▸ **TASK DESCRIPTION**: Write out the data below in full. Keep it exact.

╭──

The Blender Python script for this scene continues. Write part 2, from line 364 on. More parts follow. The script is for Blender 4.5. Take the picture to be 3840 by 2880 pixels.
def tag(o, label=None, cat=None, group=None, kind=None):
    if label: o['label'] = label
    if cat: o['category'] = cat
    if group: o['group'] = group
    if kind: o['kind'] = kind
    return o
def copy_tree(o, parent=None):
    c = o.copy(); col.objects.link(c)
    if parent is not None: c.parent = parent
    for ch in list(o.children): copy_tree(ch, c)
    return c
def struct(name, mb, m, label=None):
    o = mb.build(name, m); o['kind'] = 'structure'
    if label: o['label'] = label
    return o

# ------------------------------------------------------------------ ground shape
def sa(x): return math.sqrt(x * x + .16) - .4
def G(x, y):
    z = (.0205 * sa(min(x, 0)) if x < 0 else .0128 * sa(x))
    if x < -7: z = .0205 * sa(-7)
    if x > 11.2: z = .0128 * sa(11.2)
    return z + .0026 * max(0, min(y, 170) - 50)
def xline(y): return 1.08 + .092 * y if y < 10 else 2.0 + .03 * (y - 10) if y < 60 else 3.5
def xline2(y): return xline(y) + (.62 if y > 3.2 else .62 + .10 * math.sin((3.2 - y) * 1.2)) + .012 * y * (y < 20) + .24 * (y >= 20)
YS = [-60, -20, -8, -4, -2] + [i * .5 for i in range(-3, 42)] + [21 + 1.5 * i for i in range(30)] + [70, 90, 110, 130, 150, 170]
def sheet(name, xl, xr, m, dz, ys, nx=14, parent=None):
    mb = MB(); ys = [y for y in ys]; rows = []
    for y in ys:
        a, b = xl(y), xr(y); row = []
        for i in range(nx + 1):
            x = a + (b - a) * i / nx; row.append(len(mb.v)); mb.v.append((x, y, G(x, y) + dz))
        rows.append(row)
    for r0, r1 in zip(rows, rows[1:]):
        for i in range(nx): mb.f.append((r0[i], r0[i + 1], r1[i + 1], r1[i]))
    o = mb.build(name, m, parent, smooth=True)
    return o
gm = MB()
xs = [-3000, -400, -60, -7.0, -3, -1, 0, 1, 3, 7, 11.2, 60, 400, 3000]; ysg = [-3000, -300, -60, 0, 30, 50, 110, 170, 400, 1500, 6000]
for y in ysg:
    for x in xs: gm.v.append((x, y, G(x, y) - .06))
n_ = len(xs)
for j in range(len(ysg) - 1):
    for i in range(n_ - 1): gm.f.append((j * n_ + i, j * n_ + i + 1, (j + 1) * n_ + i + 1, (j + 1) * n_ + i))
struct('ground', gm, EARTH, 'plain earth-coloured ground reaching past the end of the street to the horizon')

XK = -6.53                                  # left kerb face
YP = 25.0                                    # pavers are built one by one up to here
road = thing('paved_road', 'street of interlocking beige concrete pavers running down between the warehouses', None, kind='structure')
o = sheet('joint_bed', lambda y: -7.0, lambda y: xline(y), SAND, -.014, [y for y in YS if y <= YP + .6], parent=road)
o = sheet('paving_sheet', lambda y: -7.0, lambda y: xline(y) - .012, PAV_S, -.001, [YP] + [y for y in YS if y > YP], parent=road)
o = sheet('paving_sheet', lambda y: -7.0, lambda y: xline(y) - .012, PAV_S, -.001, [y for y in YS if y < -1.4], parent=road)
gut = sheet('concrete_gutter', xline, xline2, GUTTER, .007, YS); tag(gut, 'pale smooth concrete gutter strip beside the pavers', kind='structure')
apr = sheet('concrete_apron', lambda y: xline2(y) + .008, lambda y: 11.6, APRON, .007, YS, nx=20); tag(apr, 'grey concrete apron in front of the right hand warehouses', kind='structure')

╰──

▸ **COMPLETE RESPONSE**:
The Blender Python script for this scene continues. Write part 2, from line 364 on. More parts follow. The script is for Blender 4.5. Take the picture to be 3840 by 2880 pixels.
def tag(o, label=None, cat=None, group=None, kind=None):
    if label: o['label'] = label
    if cat: o['category'] = cat
    if group: o['group'] = group
    if kind: o['kind'] = kind
    return o
def copy_tree(o, parent=None):
    c = o.copy(); col.objects.link(c)
    if parent is not None: c.parent = parent
    for ch in list(o.children): copy_tree(ch, c)
    return c
def struct(name, mb, m, label=None):
    o = mb.build(name, m); o['kind'] = 'structure'
    if label: o['label'] = label
    return o

# ------------------------------------------------------------------ ground shape
def sa(x): return math.sqrt(x * x + .16) - .4
def G(x, y):
    z = (.0205 * sa(min(x, 0)) if x < 0 else .0128 * sa(x))
    if x < -7: z = .0205 * sa(-7)
    if x > 11.2: z = .0128 * sa(11.2)
    return z + .0026 * max(0, min(y, 170) - 50)
def xline(y): return 1.08 + .092 * y if y < 10 else 2.0 + .03 * (y - 10) if y < 60 else 3.5
def xline2(y): return xline(y) + (.62 if y > 3.2 else .62 + .10 * math.sin((3.2 - y) * 1.2)) + .012 * y * (y < 20) + .24 * (y >= 20)
YS = [-60, -20, -8, -4, -2] + [i * .5 for i in range(-3, 42)] + [21 + 1.5 * i for i in range(30)] + [70, 90, 110, 130, 150, 170]
def sheet(name, xl, xr, m, dz, ys, nx=14, parent=None):
    mb = MB(); ys = [y for y in ys]; rows = []
    for y in ys:
        a, b = xl(y), xr(y); row = []
        for i in range(nx + 1):
            x = a + (b - a) * i / nx; row.append(len(mb.v)); mb.v.append((x, y, G(x, y) + dz))
        rows.append(row)
    for r0, r1 in zip(rows, rows[1:]):
        for i in range(nx): mb.f.append((r0[i], r0[i + 1], r1[i + 1], r1[i]))
    o = mb.build(name, m, parent, smooth=True)
    return o
gm = MB()
xs = [-3000, -400, -60, -7.0, -3, -1, 0, 1, 3, 7, 11.2, 60, 400, 3000]; ysg = [-3000, -300, -60, 0, 30, 50, 110, 170, 400, 1500, 6000]
for y in ysg:
    for x in xs: gm.v.append((x, y, G(x, y) - .06))
n_ = len(xs)
for j in range(len(ysg) - 1):
    for i in range(n_ - 1): gm.f.append((j * n_ + i, j * n_ + i + 1, (j + 1) * n_ + i + 1, (j + 1) * n_ + i))
struct('ground', gm, EARTH, 'plain earth-coloured ground reaching past the end of the street to the horizon')

XK = -6.53                                  # left kerb face
YP = 25.0                                    # pavers are built one by one up to here
road = thing('paved_road', 'street of interlocking beige concrete pavers running down between the warehouses', None, kind='structure')
o = sheet('joint_bed', lambda y: -7.0, lambda y: xline(y), SAND, -.014, [y for y in YS if y <= YP + .6], parent=road)
o = sheet('paving_sheet', lambda y: -7.0, lambda y: xline(y) - .012, PAV_S, -.001, [YP] + [y for y in YS if y > YP], parent=road)
o = sheet('paving_sheet', lambda y: -7.0, lambda y: xline(y) - .012, PAV_S, -.001, [y for y in YS if y < -1.4], parent=road)
gut = sheet('concrete_gutter', xline, xline2, GUTTER, .007, YS); tag(gut, 'pale smooth concrete gutter strip beside the pavers', kind='structure')
apr = sheet('concrete_apron', lambda y: xline2(y) + .008, lambda y: 11.6, APRON, .007, YS, nx=20); tag(apr, 'grey concrete apron in front of the right hand warehouses', kind='structure')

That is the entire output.